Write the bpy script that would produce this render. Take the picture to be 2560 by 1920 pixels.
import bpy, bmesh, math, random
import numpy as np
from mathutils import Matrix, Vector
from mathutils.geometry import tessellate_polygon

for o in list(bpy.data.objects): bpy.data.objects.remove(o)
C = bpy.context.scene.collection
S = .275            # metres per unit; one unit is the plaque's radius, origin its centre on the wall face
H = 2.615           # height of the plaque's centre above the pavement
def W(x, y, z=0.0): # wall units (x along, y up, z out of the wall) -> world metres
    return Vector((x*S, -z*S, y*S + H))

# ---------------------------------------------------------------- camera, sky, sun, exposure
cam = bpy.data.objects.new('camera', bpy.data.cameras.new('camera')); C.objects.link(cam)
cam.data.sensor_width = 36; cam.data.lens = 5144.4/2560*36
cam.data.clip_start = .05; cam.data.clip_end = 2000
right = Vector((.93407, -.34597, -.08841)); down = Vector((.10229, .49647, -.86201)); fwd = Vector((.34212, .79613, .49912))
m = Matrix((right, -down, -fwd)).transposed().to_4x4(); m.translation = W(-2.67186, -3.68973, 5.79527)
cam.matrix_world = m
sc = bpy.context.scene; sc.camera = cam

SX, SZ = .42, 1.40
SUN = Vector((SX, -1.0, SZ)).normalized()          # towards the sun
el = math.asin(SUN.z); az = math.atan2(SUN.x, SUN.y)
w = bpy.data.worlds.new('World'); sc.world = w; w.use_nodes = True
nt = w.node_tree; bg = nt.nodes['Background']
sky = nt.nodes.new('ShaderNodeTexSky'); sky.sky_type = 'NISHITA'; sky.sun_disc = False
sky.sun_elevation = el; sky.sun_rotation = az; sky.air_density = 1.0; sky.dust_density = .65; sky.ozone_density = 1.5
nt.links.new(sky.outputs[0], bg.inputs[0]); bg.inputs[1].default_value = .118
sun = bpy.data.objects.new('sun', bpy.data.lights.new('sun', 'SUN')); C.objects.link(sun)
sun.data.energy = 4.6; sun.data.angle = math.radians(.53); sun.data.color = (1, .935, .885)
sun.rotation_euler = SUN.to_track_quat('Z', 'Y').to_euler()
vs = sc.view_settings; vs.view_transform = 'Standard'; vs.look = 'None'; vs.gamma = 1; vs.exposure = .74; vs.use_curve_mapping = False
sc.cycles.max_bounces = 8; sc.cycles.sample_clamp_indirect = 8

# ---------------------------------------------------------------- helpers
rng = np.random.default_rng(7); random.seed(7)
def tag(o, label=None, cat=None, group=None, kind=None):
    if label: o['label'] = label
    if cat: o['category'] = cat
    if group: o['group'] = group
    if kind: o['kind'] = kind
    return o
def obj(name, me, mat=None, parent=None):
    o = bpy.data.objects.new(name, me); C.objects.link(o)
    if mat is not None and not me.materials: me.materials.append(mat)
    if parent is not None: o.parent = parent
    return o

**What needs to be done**
Return the lines above precisely as they appear, beginning at the first line and ending at the line with "return Vector((x*S, -z*S, y*S + H))", and nothing after it.

**Written answer**
Write the bpy script that would produce this render. Take the picture to be 2560 by 1920 pixels.
import bpy, bmesh, math, random
import numpy as np
from mathutils import Matrix, Vector
from mathutils.geometry import tessellate_polygon

for o in list(bpy.data.objects): bpy.data.objects.remove(o)
C = bpy.context.scene.collection
S = .275            # metres per unit; one unit is the plaque's radius, origin its centre on the wall face
H = 2.615           # height of the plaque's centre above the pavement
def W(x, y, z=0.0): # wall units (x along, y up, z out of the wall) -> world metres
    return Vector((x*S, -z*S, y*S + H))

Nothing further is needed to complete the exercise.